A long while back I read "PCB EMC Design Techniques" by Mark Montrose, and I think it's still a good read.
At the heart the current loop impedance is important, and that includes the inductance induced by the traces that are created specifically to guarantee that the capacitor's charge is mainly used for the IC it is decoupling. Those traces can actually decrease performance.
Mark Montrose writes "Maximizing the physical width of the connection from the capacitor to planes minimizes total loop inductance". Vias add inductance as well.
So in the general case, for high frequency decoupling purposes, I'ld prefer a plane connection rather than dedicated traces. The current will "find" the shortest loop anyway.
However, there is one case where I added a dedicated trace for decoupling, and it was actually a "low frequency" issue.
I had a circuit using an SDCard used to store the results of several measurements. As far as I remember, tthe SDCard was disturbing the circuit when it was switched on caused disturbances on the measurements where we were looking for very small changes in the values.
So I ended up adding a bead, and a nettie to be able to route separate VCC and GND traces up to the SDCard directly from the LDO's output.
You can see the adjacent traces on the PCB, the GND trace running up to C33 and the VCC trace up to L3.
The LDO is on the other side of the board in between the two holes on the left of "SHDN" in the white square.
It's from that area that the traces lead up to the SDCard.

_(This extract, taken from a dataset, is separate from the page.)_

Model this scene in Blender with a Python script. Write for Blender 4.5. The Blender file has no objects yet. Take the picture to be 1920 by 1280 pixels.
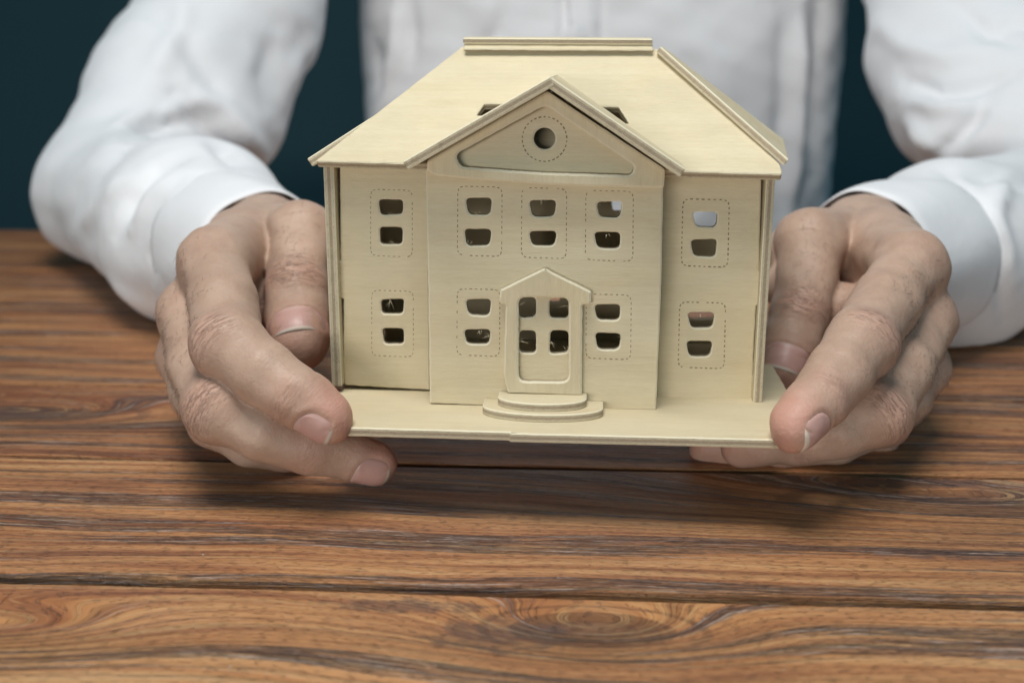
import bpy, bmesh, math, random
import numpy as np
from mathutils import Vector, Matrix, noise as mnoise
from mathutils.geometry import tessellate_polygon
random.seed(7); RNG = np.random.default_rng(11)
SC = bpy.context.scene
COL = SC.collection

# ------------------------------------------------------------------ camera
F = 2000.0                       # focal length in photo pixels (photo 1920 x 1280)
TH = math.radians(15.0)          # camera pitch
TABLE = 750.0                    # table top height, mm
CAMH = 125.0                     # camera above table, mm
ct, st = math.cos(TH), math.sin(TH)
AX = np.array([1.0, 0, 0]); AD = np.array([0, -st, -ct]); AF = np.array([0, ct, -st])
CP = np.array([0, 0, TABLE + CAMH])
RW = np.stack([AX, AD, AF])      # rows: camera axes (x right, y down, z forward)

def cam(px, py, z):              # camera-frame point in mm
    return np.array([(px - 960) / F * z, (py - 640) / F * z, z])
def c2w(p): return CP + np.asarray(p) @ RW
def w2c(p): return (np.asarray(p) - CP) @ RW.T
def W(px, py, z): return c2w(cam(px, py, z))
def ray_plane(px, py, p0, n):
    d = np.array([(px - 960) / F, (py - 640) / F, 1.0]) @ RW
    t = np.dot(np.asarray(p0) - CP, n) / np.dot(d, n)
    return CP + d * t

cd = bpy.data.cameras.new("camera"); co = bpy.data.objects.new("camera", cd); COL.objects.link(co)
co.location = CP / 1000; co.rotation_euler = (math.radians(90) - TH, 0, 0)
cd.sensor_width = 36; cd.lens = F / 1920 * 36; cd.clip_start = 0.01; cd.clip_end = 50
cd.dof.use_dof = True; cd.dof.focus_distance = 0.294; cd.dof.aperture_fstop = 11
SC.camera = co
SC.view_settings.view_transform = 'Standard'; SC.view_settings.look = 'None'
SC.view_settings.gamma = 1; SC.view_settings.exposure = 0
w = bpy.data.worlds.new("World"); SC.world = w; w.use_nodes = True
bg = w.node_tree.nodes["Background"]; bg.inputs[0].default_value = (0.14, 0.52, 0.72, 1); bg.inputs[1].default_value = 0.30

def area(name, loc, target, size, power, colr, sy=None):
    l = bpy.data.lights.new(name, 'AREA'); l.energy = power; l.color = colr
    l.shape = 'RECTANGLE'; l.size = size; l.size_y = sy or size
    o = bpy.data.objects.new(name, l); COL.objects.link(o); o.location = loc
    o.rotation_euler = (Vector(target) - Vector(loc)).to_track_quat('-Z', 'Y').to_euler()
    return o
area("softbox", (-0.08, 0.12, 1.62), (0.04, 0.34, 0.78), 0.42, 7.6, (1.0, 0.955, 0.90), 0.34)
area("front_fill", (-0.50, -1.25, 0.89), (0.0, 0.5, 0.86), 0.7, 10.0, (1.0, 0.95, 0.88), 0.14)  # added low fill lamp to brighten the house front, no window there

# ------------------------------------------------------------------ node helper
class NT:
    def __init__(s, name):
        s.m = bpy.data.materials.new(name); s.m.use_nodes = True
        s.t = s.m.node_tree; s.b = s.t.nodes["Principled BSDF"]
    def n(s, typ, **k):
        x = s.t.nodes.new(typ)
        for a, v in k.items(): setattr(x, a, v)
        return x
    def put(s, sock, v):
        if hasattr(v, 'links'): s.t.links.new(v, sock)
        elif v is not None: sock.default_value = v
    def math(s, op, a, b=None, c=None, clamp=False):
        x = s.n('ShaderNodeMath', operation=op, use_clamp=clamp)
        s.put(x.inputs[0], a)
        if b is not None: s.put(x.inputs[1], b)
        if c is not None: s.put(x.inputs[2], c)
        return x.outputs[0]
    def mr(s, v, a, b, c=0.0, d=1.0, smooth=True):
        x = s.n('ShaderNodeMapRange', interpolation_type='SMOOTHSTEP' if smooth else 'LINEAR')
        for i, q in enumerate((v, a, b, c, d)): s.put(x.inputs[i], q)
        return x.outputs[0]
    def xyz(s, a, b, c):
        x = s.n('ShaderNodeCombineXYZ')
        for i, q in enumerate((a, b, c)): s.put(x.inputs[i], q)
        return x.outputs[0]
    def sep(s, v):
        x = s.n('ShaderNodeSeparateXYZ'); s.put(x.inputs[0], v); return x.outputs
    def noise(s, vec, scale=1.0, detail=3, rough=.5, dist=0.0):
        x = s.n('ShaderNodeTexNoise'); s.put(x.inputs['Vector'], vec)
        x.inputs['Scale'].default_value = scale; x.inputs['Detail'].default_value = detail
        x.inputs['Roughness'].default_value = rough; x.inputs['Distortion'].default_value = dist
        return x.outputs[0]
    def mix(s, f, a, b, mode='MIX'):
        x = s.n('ShaderNodeMix', data_type='RGBA', blend_type=mode)
        s.put(x.inputs[0], f); s.put(x.inputs[6], a); s.put(x.inputs[7], b); return x.outputs[2]
    def ramp(s, f, stops):
        x = s.n('ShaderNodeValToRGB'); s.put(x.inputs[0], f); e = x.color_ramp.elements
        while len(e) < len(stops): e.new(0.5)
        for q, (p, c) in zip(e, stops): q.position = p; q.color = (*c, 1)
        return x.outputs[0]
    def bump(s, h, dist, strength=1.0, nrm=None):
        x = s.n('ShaderNodeBump'); s.put(x.inputs['Height'], h)
        x.inputs['Distance'].default_value = dist; s.put(x.inputs['Strength'], strength)
        if nrm is not None: s.put(x.inputs['Normal'], nrm)
        return x.outputs[0]
    def attr(s, name, typ='GEOMETRY'):
        x = s.n('ShaderNodeAttribute', attribute_name=name, attribute_type=typ); return x
    def out(s, **k):
        for a, v in k.items():
            a = {'spec': 'Specular IOR Level', 'base': 'Base Color', 'rough': 'Roughness', 'normal': 'Normal'}.get(a, a)
            s.put(s.b.inputs[a], v)
        return s.m
def C4(*c): return (*c, 1)

# ------------------------------------------------------------------ materials
def mat_plywood(seedname="plywood"):
    N = NT(seedname)
    oc = N.n('ShaderNodeTexCoord').outputs['Object']
    rnd = N.n('ShaderNodeObjectInfo').outputs['Random']
    v = N.n('ShaderNodeVectorMath', operation='SCALE'); N.put(v.inputs[0], oc); v.inputs['Scale'].default_value = 1000
    x, y, z = N.sep(v.outputs[0])                     # local mm: x along grain, y across, z through the thickness
    off = N.math('MULTIPLY', rnd, 300)
    gu = N.attr('grain_up', 'OBJECT').outputs['Fac']
    x, y = N.math('ADD', x, N.math('MULTIPLY', gu, N.math('SUBTRACT', y, x))), N.math('ADD', y, N.math('MULTIPLY', gu, N.math('SUBTRACT', x, y)))
    xo = N.math('ADD', x, off)
    fine = N.noise(N.xyz(N.math('MULTIPLY', xo, .28), N.math('MULTIPLY', y, 5.0), off), 1, 4, .6)
    soft = N.noise(N.xyz(N.math('MULTIPLY', xo, .018), N.math('MULTIPLY', y, .10), off), 1, 3, .55, .6)
    band = N.noise(N.xyz(N.math('MULTIPLY', xo, .02), N.math('MULTIPLY', y, .9), off), 1, 3, .5, .3)
    f = N.math('ADD', N.math('MULTIPLY', fine, .34), N.math('ADD', N.math('MULTIPLY', soft, .42), N.math('MULTIPLY', band, .24)))
    face = N.ramp(f, [(0.28, (.60, .505, .325)), (0.5, (.70, .61, .42)), (0.72, (.77, .695, .51))])
    tone = N.mr(N.noise(N.xyz(N.math('MULTIPLY', xo, .05), N.math('MULTIPLY', y, .06), N.math('ADD', off, 7)), 1, 3, .6), .35, .7)
    face = N.mix(N.math('MULTIPLY', tone, .22), face, C4(.50, .45, .36))
    face = N.mix(N.math('MULTIPLY', rnd, .18), face, C4(.60, .47, .27))
    warm = N.mr(N.noise(N.xyz(N.math('MULTIPLY', xo, .03), N.math('MULTIPLY', y, .03), off), 1, 2), .5, .75)
    face = N.mix(N.math('MULTIPLY', warm, .4), face, C4(.63, .49, .28))
    ply = N.noise(N.xyz(0, 0, N.math('ADD', N.math('MULTIPLY', z, 1.5), off)), 1, 1)
    zz = N.math('ABSOLUTE', z)
    core = N.mr(zz, .35, .5, 1, 0)
    fib = N.noise(N.xyz(N.math('MULTIPLY', xo, 3), N.math('MULTIPLY', y, 3), N.math('MULTIPLY', z, 9)), 1, 4, .7)
    rough_ = N.noise(N.xyz(N.math('MULTIPLY', xo, 1.1), N.math('MULTIPLY', y, 1.1), N.math('MULTIPLY', z, 4)), 1, 4, .7)
    edge = N.mix(core, C4(.70, .61, .43), C4(.42, .32, .22))
    edge = N.mix(N.mr(fib, .42, .66, 0, .6), edge, C4(.78, .70, .52))
    edge = N.mix(N.mr(rough_, .54, .66, 0, .55), edge, C4(.33, .24, .15))
    geo = N.n('ShaderNodeNewGeometry').outputs['True Normal']
    vt = N.n('ShaderNodeVectorTransform', vector_type='NORMAL', convert_from='WORLD', convert_to='OBJECT'); N.put(vt.inputs[0], geo)
    nz = N.math('ABSOLUTE', N.sep(vt.outputs[0])[2])
    rim = N.mr(nz, .80, .97, 1, 0)
    face = N.mix(N.math('MULTIPLY', rim, .6), face, C4(.86, .80, .63))
    col = N.mix(N.mr(nz, .25, .5), edge, face)
    h = N.math('ADD', N.math('MULTIPLY', fine, .8), N.math('MULTIPLY', N.math('ADD', fib, rough_), N.mr(nz, .25, .5, 1.5, .15)))
    return N.out(base=col, rough=.62, spec=.3, normal=N.bump(h, .00028, .9))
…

IHMO this was a low frequency "bulk" capacitor issue rather than a HF decoupling issue.
Moating
This technique essentially consists in creating areas with a local ground plane. This is something that our design group used to do. More for historical reasons than any proof that I have seen. Typically, the oscillator circuit would have a local ground plane separated from the rest of the circuit except for the small area ("bridge") where all signals pass (in particular power, gnd and clock signal).
This discipline is helpful in helping avoid tracing any critical signal lines below or near the clock lines, but it's not sufficient. We ran into major disorders when the analog green video line was next to the clock line for about 10 centimeters. Everything worked fine until we went asynchronous at which point the crosstalk came in.
Increased current loop to avoid malicious currents
I've also experienced a practical case where we had a daughter board, with plenty of decoupling capacitors on it, but only a few undistributed GND connections to the main board. The return current resulting from the output changes did not follow the GND path, but used the signal lines instead, resulting in 2Vpk-pk changes on those. 0's became 1's and vice-versa at wrong times.
I improved that by recreating a GND plane connection with the main board, before resolving the issue by replacing the clock connection with a twisted wire.
That increased the current loop for the return current, so that the clock signal stayed clean. The rest didn't matter anymore as all outputs change after the clean(ed) clock and stabilize before the next clock cycle. Our prototypes were fixed just by adding this twisted wire in place of the clock connection of the connector.
There much more to tell, but well, that's why there is at least one book, several courses, etc. ;-), and practice!